[Begin Available data]
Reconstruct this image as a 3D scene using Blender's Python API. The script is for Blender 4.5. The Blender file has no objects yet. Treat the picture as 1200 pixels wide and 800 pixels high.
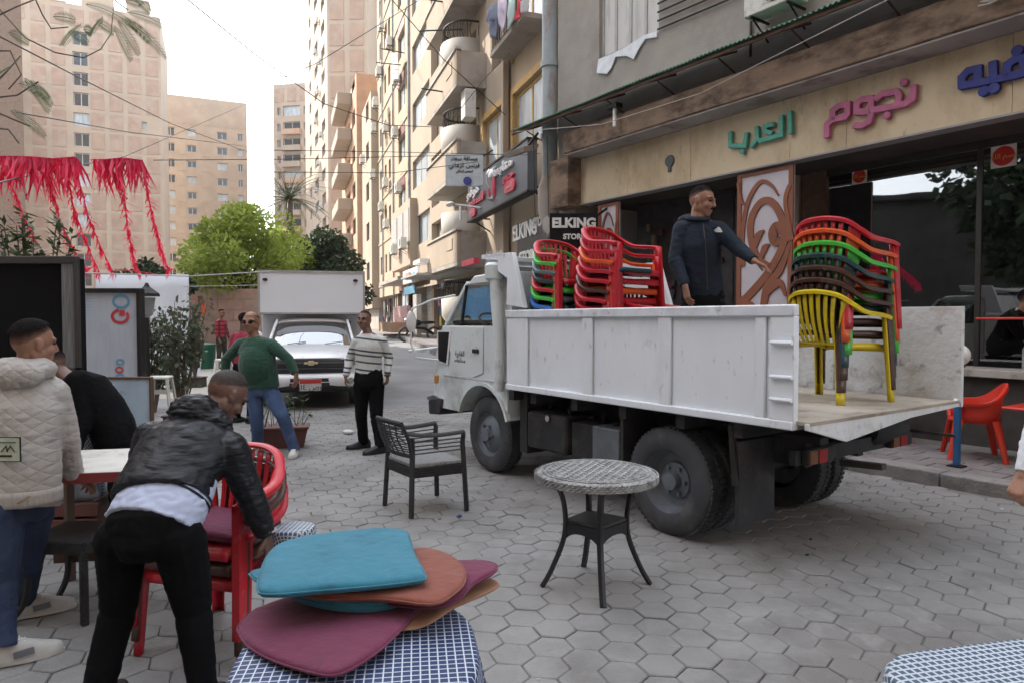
import bpy, bmesh, math, random
from math import sin, cos, pi, radians, atan2, sqrt
from mathutils import Vector, Matrix, noise
random.seed(7)
SC = bpy.context.scene
COL = SC.collection
V = Vector

# ------------------------------------------------------------------ camera
H = 1.62
F = 800.0
PITCH = math.atan(25 / 800)
cam_d = bpy.data.cameras.new('camera')
cam_d.sensor_width = 36; cam_d.lens = 24; cam_d.clip_start = 0.05; cam_d.clip_end = 3000
cam = bpy.data.objects.new('camera', cam_d); COL.objects.link(cam)
cam.location = (0, 0, H); cam.rotation_euler = (pi / 2 - PITCH, 0, 0)
SC.camera = cam
# ------------------------------------------------------------------ sky and sun
SUN_EL, SUN_AZ = radians(38), radians(302)      # azimuth clockwise from +Y: ahead left
w = bpy.data.worlds.new("World"); SC.world = w; w.use_nodes = True
wn = w.node_tree.nodes; wl = w.node_tree.links
bg = wn['Background']
sky = wn.new('ShaderNodeTexSky'); sky.sky_type = 'NISHITA'; sky.sun_disc = False
sky.sun_elevation = SUN_EL; sky.sun_rotation = SUN_AZ; sky.dust_density = 3.5; sky.air_density = 1.1; sky.ozone_density = 1.0
hz = wn.new('ShaderNodeMixRGB'); hz.inputs[0].default_value = 0.5; hz.inputs[2].default_value = (9.3, 9.9, 10.7, 1)
wl.new(sky.outputs[0], hz.inputs[1]); wl.new(hz.outputs[0], bg.inputs[0]); bg.inputs[1].default_value = 0.125
sd = bpy.data.lights.new('sun', 'SUN'); sd.energy = 2.5; sd.angle = radians(0.6); sd.color = (1.0, 0.94, 0.85)
sun = bpy.data.objects.new('sun', sd); COL.objects.link(sun)
sv = V((sin(SUN_AZ) * cos(SUN_EL), cos(SUN_AZ) * cos(SUN_EL), sin(SUN_EL)))
sun.rotation_euler = sv.to_track_quat('Z', 'Y').to_euler(); sun.location = sv * 50
vs = SC.view_settings
vs.view_transform = 'Standard'; vs.look = 'None'; vs.exposure = 1.75; vs.gamma = 1.0; vs.use_curve_mapping = False
SC.cycles.max_bounces = 7; SC.cycles.diffuse_bounces = 3; SC.cycles.glossy_bounces = 3
SC.cycles.transmission_bounces = 5; SC.cycles.transparent_max_bounces = 10; SC.cycles.volume_bounces = 0
SC.cycles.use_denoising = True; SC.cycles.sample_clamp_indirect = 4

# ------------------------------------------------------------------ picture to place
def ray(u, v):
    a = (u - 600) / F; b = (400 - v) / F
    return V((a, cos(PITCH) + b * sin(PITCH), -sin(PITCH) + b * cos(PITCH)))
def P(u, v, Y):
    d = ray(u, v); return V((0, 0, H)) + d * (Y / d.y)
def G(u, v, z=0.0):
    d = ray(u, v); return V((0, 0, H)) + d * ((z - H) / d.z)
class Frame:                                     # a vertical-walled local frame: x along, y out, z up
    def __init__(s, x, y, dx, dy):
        l = sqrt(dx * dx + dy * dy); s.o = V((x, y, 0)); s.d = V((dx / l, dy / l, 0)); s.n = V((-dy / l, dx / l, 0))
        s.rot = atan2(dy, dx)
    def at(s, u, v, yo=0.0):                     # pixel -> (x, z) on the plane local y = yo
        r = ray(u, v); c = V((0, 0, H)); t = ((s.o + s.n * yo - c).dot(s.n)) / r.dot(s.n)
        p = c + r * t; return ((p - s.o).dot(s.d), p.z)
    def loc(s, p): q = V(p) - s.o; return V((q.dot(s.d), q.dot(s.n), p[2]))
    def world(s, p): return s.o + s.d * p[0] + s.n * p[1] + V((0, 0, p[2]))

# ------------------------------------------------------------------ materials
MATS = {}
def mat(name, col, rough=0.7, metal=0.0, var=0.12, scale=6.0, bump=0.0, bscale=40.0, dirt=None, dirt_amt=0.0, dirt_scale=3.0,
        spec=0.5, stretch=(1, 1, 1), coat=0.0, trans=0.0, sheen=0.0, wear=None, wear_amt=0.0, wear_scale=9.0, ior=None):
    if name in MATS: return MATS[name]
    m = bpy.data.materials.new(name); m.use_nodes = True; MATS[name] = m
    n = m.node_tree.nodes; L = m.node_tree.links; b = n['Principled BSDF']
    tc = n.new('ShaderNodeTexCoord'); mp = n.new('ShaderNodeMapping'); mp.inputs['Scale'].default_value = stretch
    L.new(tc.outputs['Object'], mp.inputs[0])
    no = n.new('ShaderNodeTexNoise'); no.inputs['Scale'].default_value = scale; no.inputs['Detail'].default_value = 5
    L.new(mp.outputs[0], no.inputs['Vector'])
    mr = n.new('ShaderNodeMapRange'); mr.inputs[1].default_value = 0.3; mr.inputs[2].default_value = 0.7
    mr.inputs[3].default_value = 1 - var; mr.inputs[4].default_value = 1 + var
    L.new(no.outputs['Fac'], mr.inputs[0])
    mx = n.new('ShaderNodeVectorMath'); mx.operation = 'SCALE'; mx.inputs[0].default_value = col[:3]
    L.new(mr.outputs[0], mx.inputs['Scale']); out = mx.outputs[0]
    def layer(out, c2, amt, sc, seed):
        n2 = n.new('ShaderNodeTexNoise'); n2.inputs['Scale'].default_value = sc; n2.inputs['Detail'].default_value = 8
        n2.inputs['Roughness'].default_value = 0.65
        ad = n.new('ShaderNodeVectorMath'); ad.inputs[1].default_value = (seed, seed * 2, 3)
        L.new(mp.outputs[0], ad.inputs[0]); L.new(ad.outputs[0], n2.inputs['Vector'])
        r = n.new('ShaderNodeMapRange'); r.inputs[1].default_value = 0.62 - 0.3 * amt; r.inputs[2].default_value = 0.72 - 0.2 * amt
        r.inputs[3].default_value = 0; r.inputs[4].default_value = min(1, 0.35 + amt)
        L.new(n2.outputs['Fac'], r.inputs[0])
        mi = n.new('ShaderNodeMixRGB'); mi.inputs[2].default_value = (*c2[:3], 1)
        L.new(r.outputs[0], mi.inputs[0]); L.new(out, mi.inputs[1]); return mi.outputs[0]
    if dirt: out = layer(out, dirt, dirt_amt, dirt_scale, 5.3)
    if wear: out = layer(out, wear, wear_amt, wear_scale, 11.1)
    L.new(out, b.inputs['Base Color'])
    b.inputs['Roughness'].default_value = rough; b.inputs['Metallic'].default_value = metal
    b.inputs['Specular IOR Level'].default_value = spec
    b.inputs['Coat Weight'].default_value = coat; b.inputs['Transmission Weight'].default_value = trans
    if ior: b.inputs['IOR'].default_value = ior
    if sheen: b.inputs['Sheen Weight'].default_value = sheen
    if bump:
        n3 = n.new('ShaderNodeTexNoise'); n3.inputs['Scale'].default_value = bscale; n3.inputs['Detail'].default_value = 4
        L.new(mp.outputs[0], n3.inputs['Vector']); bp = n.new('ShaderNodeBump'); bp.inputs['Strength'].default_value = bump
        bp.inputs['Distance'].default_value = 0.02
        L.new(n3.outputs['Fac'], bp.inputs['Height']); L.new(bp.outputs[0], b.inputs['Normal'])
    return m
def bsdf(m): return m.node_tree.nodes['Principled BSDF']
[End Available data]
Required work: Your task is to repeat the data above exactly while excluding the pictures.

Task response:
Reconstruct this image as a 3D scene using Blender's Python API. The script is for Blender 4.5. The Blender file has no objects yet. Treat the picture as 1200 pixels wide and 800 pixels high.
import bpy, bmesh, math, random
from math import sin, cos, pi, radians, atan2, sqrt
from mathutils import Vector, Matrix, noise
random.seed(7)
SC = bpy.context.scene
COL = SC.collection
V = Vector

# ------------------------------------------------------------------ camera
H = 1.62
F = 800.0
PITCH = math.atan(25 / 800)
cam_d = bpy.data.cameras.new('camera')
cam_d.sensor_width = 36; cam_d.lens = 24; cam_d.clip_start = 0.05; cam_d.clip_end = 3000
cam = bpy.data.objects.new('camera', cam_d); COL.objects.link(cam)
cam.location = (0, 0, H); cam.rotation_euler = (pi / 2 - PITCH, 0, 0)
SC.camera = cam
# ------------------------------------------------------------------ sky and sun
SUN_EL, SUN_AZ = radians(38), radians(302)      # azimuth clockwise from +Y: ahead left
w = bpy.data.worlds.new("World"); SC.world = w; w.use_nodes = True
wn = w.node_tree.nodes; wl = w.node_tree.links
bg = wn['Background']
sky = wn.new('ShaderNodeTexSky'); sky.sky_type = 'NISHITA'; sky.sun_disc = False
sky.sun_elevation = SUN_EL; sky.sun_rotation = SUN_AZ; sky.dust_density = 3.5; sky.air_density = 1.1; sky.ozone_density = 1.0
hz = wn.new('ShaderNodeMixRGB'); hz.inputs[0].default_value = 0.5; hz.inputs[2].default_value = (9.3, 9.9, 10.7, 1)
wl.new(sky.outputs[0], hz.inputs[1]); wl.new(hz.outputs[0], bg.inputs[0]); bg.inputs[1].default_value = 0.125
sd = bpy.data.lights.new('sun', 'SUN'); sd.energy = 2.5; sd.angle = radians(0.6); sd.color = (1.0, 0.94, 0.85)
sun = bpy.data.objects.new('sun', sd); COL.objects.link(sun)
sv = V((sin(SUN_AZ) * cos(SUN_EL), cos(SUN_AZ) * cos(SUN_EL), sin(SUN_EL)))
sun.rotation_euler = sv.to_track_quat('Z', 'Y').to_euler(); sun.location = sv * 50
vs = SC.view_settings
vs.view_transform = 'Standard'; vs.look = 'None'; vs.exposure = 1.75; vs.gamma = 1.0; vs.use_curve_mapping = False
SC.cycles.max_bounces = 7; SC.cycles.diffuse_bounces = 3; SC.cycles.glossy_bounces = 3
SC.cycles.transmission_bounces = 5; SC.cycles.transparent_max_bounces = 10; SC.cycles.volume_bounces = 0
SC.cycles.use_denoising = True; SC.cycles.sample_clamp_indirect = 4

# ------------------------------------------------------------------ picture to place
def ray(u, v):
    a = (u - 600) / F; b = (400 - v) / F
    return V((a, cos(PITCH) + b * sin(PITCH), -sin(PITCH) + b * cos(PITCH)))
def P(u, v, Y):
    d = ray(u, v); return V((0, 0, H)) + d * (Y / d.y)
def G(u, v, z=0.0):
    d = ray(u, v); return V((0, 0, H)) + d * ((z - H) / d.z)
class Frame:                                     # a vertical-walled local frame: x along, y out, z up
    def __init__(s, x, y, dx, dy):
        l = sqrt(dx * dx + dy * dy); s.o = V((x, y, 0)); s.d = V((dx / l, dy / l, 0)); s.n = V((-dy / l, dx / l, 0))
        s.rot = atan2(dy, dx)
    def at(s, u, v, yo=0.0):                     # pixel -> (x, z) on the plane local y = yo
        r = ray(u, v); c = V((0, 0, H)); t = ((s.o + s.n * yo - c).dot(s.n)) / r.dot(s.n)
        p = c + r * t; return ((p - s.o).dot(s.d), p.z)
    def loc(s, p): q = V(p) - s.o; return V((q.dot(s.d), q.dot(s.n), p[2]))
    def world(s, p): return s.o + s.d * p[0] + s.n * p[1] + V((0, 0, p[2]))

# ------------------------------------------------------------------ materials
MATS = {}
def mat(name, col, rough=0.7, metal=0.0, var=0.12, scale=6.0, bump=0.0, bscale=40.0, dirt=None, dirt_amt=0.0, dirt_scale=3.0,
        spec=0.5, stretch=(1, 1, 1), coat=0.0, trans=0.0, sheen=0.0, wear=None, wear_amt=0.0, wear_scale=9.0, ior=None):
    if name in MATS: return MATS[name]
    m = bpy.data.materials.new(name); m.use_nodes = True; MATS[name] = m
    n = m.node_tree.nodes; L = m.node_tree.links; b = n['Principled BSDF']
    tc = n.new('ShaderNodeTexCoord'); mp = n.new('ShaderNodeMapping'); mp.inputs['Scale'].default_value = stretch
    L.new(tc.outputs['Object'], mp.inputs[0])
    no = n.new('ShaderNodeTexNoise'); no.inputs['Scale'].default_value = scale; no.inputs['Detail'].default_value = 5
    L.new(mp.outputs[0], no.inputs['Vector'])
    mr = n.new('ShaderNodeMapRange'); mr.inputs[1].default_value = 0.3; mr.inputs[2].default_value = 0.7
    mr.inputs[3].default_value = 1 - var; mr.inputs[4].default_value = 1 + var
    L.new(no.outputs['Fac'], mr.inputs[0])
    mx = n.new('ShaderNodeVectorMath'); mx.operation = 'SCALE'; mx.inputs[0].default_value = col[:3]
    L.new(mr.outputs[0], mx.inputs['Scale']); out = mx.outputs[0]
    def layer(out, c2, amt, sc, seed):
        n2 = n.new('ShaderNodeTexNoise'); n2.inputs['Scale'].default_value = sc; n2.inputs['Detail'].default_value = 8
        n2.inputs['Roughness'].default_value = 0.65
        ad = n.new('ShaderNodeVectorMath'); ad.inputs[1].default_value = (seed, seed * 2, 3)
        L.new(mp.outputs[0], ad.inputs[0]); L.new(ad.outputs[0], n2.inputs['Vector'])
        r = n.new('ShaderNodeMapRange'); r.inputs[1].default_value = 0.62 - 0.3 * amt; r.inputs[2].default_value = 0.72 - 0.2 * amt
        r.inputs[3].default_value = 0; r.inputs[4].default_value = min(1, 0.35 + amt)
        L.new(n2.outputs['Fac'], r.inputs[0])
        mi = n.new('ShaderNodeMixRGB'); mi.inputs[2].default_value = (*c2[:3], 1)
        L.new(r.outputs[0], mi.inputs[0]); L.new(out, mi.inputs[1]); return mi.outputs[0]
    if dirt: out = layer(out, dirt, dirt_amt, dirt_scale, 5.3)
    if wear: out = layer(out, wear, wear_amt, wear_scale, 11.1)
    L.new(out, b.inputs['Base Color'])
    b.inputs['Roughness'].default_value = rough; b.inputs['Metallic'].default_value = metal
    b.inputs['Specular IOR Level'].default_value = spec
    b.inputs['Coat Weight'].default_value = coat; b.inputs['Transmission Weight'].default_value = trans
    if ior: b.inputs['IOR'].default_value = ior
    if sheen: b.inputs['Sheen Weight'].default_value = sheen
    if bump:
        n3 = n.new('ShaderNodeTexNoise'); n3.inputs['Scale'].default_value = bscale; n3.inputs['Detail'].default_value = 4
        L.new(mp.outputs[0], n3.inputs['Vector']); bp = n.new('ShaderNodeBump'); bp.inputs['Strength'].default_value = bump
        bp.inputs['Distance'].default_value = 0.02
        L.new(n3.outputs['Fac'], bp.inputs['Height']); L.new(bp.outputs[0], b.inputs['Normal'])
    return m
def bsdf(m): return m.node_tree.nodes['Principled BSDF']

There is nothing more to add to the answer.